For commuter students especially, sports can provide an entry point into the university community. A football game on Saturdays, a packed basketball student section, or even conversations about Rutgers athletics can create moments of belonging at a school where it is otherwise easy to feel disconnected.
My path towards writing for On The Banks began through these very experiences. As someone who commuted for my entire tenure as a Rutgers student, being involved in the marching band opened my eyes to the magic of Scarlet Knights sports and collegiate sports more broadly.
Seeing the football team up close, as much as they struggled, made me fall in love with the team early on. From someone who hardly paid attention to Rutgers sports before attending, I went from a novice to an “expert” in just a few short years. It was what allowed me to connect with students who walked very different lives than I did.
As someone who is naturally introverted, following Rutgers sports allowed me to connect with students who lived on campus and those who came from different backgrounds than I did. Rutgers sports was the great unifier that made me feel connected to the university, rather than just being another number or name that attended classes and got a degree.
Shortly after, I joined the Rutgers radio station, WRSU Sports, where my passion grew further. I wanted to broadcast football and basketball games and chase my dream of becoming a play-by-play announcer, and I achieved that to an extent, putting on the headset for several important games as a play-by-play and color broadcaster. In addition, I was a regular on the “WRSU Crew,” talking Rutgers and professional sports weekly, and assisted with productions, pregame, halftime, and postgame coverage for multiple sports.
But in both band and radio, my fondest experiences came from the friends I made, the conversations we had, and the gamedays I got to experience. It opened up my social world, allowed me to fully belong on campus, and gave me the college experience I otherwise would not have had as a commuting student who left after classes.
My love for the Scarlet Knights took its final form as I neared graduation, when I applied to write for On The Banks. As someone who wanted a place within sports journalism and writing in particular, it was the perfect way to share and spread my knowledge with the readers and fans who live and breathe Rutgers sports as much as I do.
As a proud Rutgers alumnus, I always enjoy returning to campus for games, and it was an honor and a blessing to be able to cover football and women’s basketball from the stands and even the press box this past season. It was a return to where it all started for me as a young college kid discovering the magic of Rutgers football Saturdays while playing keyboard and drums on the front sideline and stands.
In many ways, Rutgers athletics help bridge the gaps that naturally exist at such a large institution. Different campuses, backgrounds, majors, and lifestyles temporarily fade into the background when thousands of students gather wearing the same colors and reacting to the same moments together.
The impact of that community extends beyond the final score.

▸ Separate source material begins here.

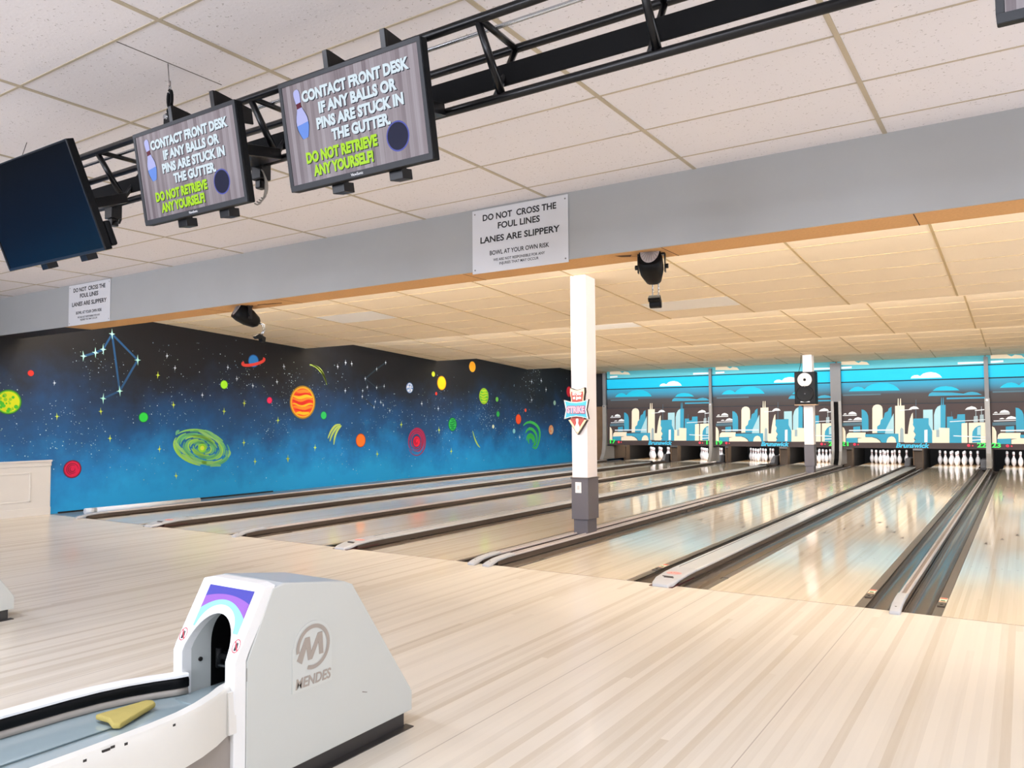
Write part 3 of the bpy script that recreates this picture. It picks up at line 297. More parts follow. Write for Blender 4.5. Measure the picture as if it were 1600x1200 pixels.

It lives in the friendships built through student media organizations covering games late into the night. It lives in the excitement of first-year students experiencing their first blackout football game. It lives in exhausted band members packing equipment after midnight and the raucous student section that stays until the final whistle.
For many students, these experiences become some of the moments that truly make Rutgers feel like home.
As fans slowly leave stadiums and arenas after games, students begin heading back to different campuses, apartments, buses, and parts of the state. The routines of everyday life return quickly. But for a few hours, sports create something increasingly rare on a large college campus: a shared experience capable of bringing thousands of different people together.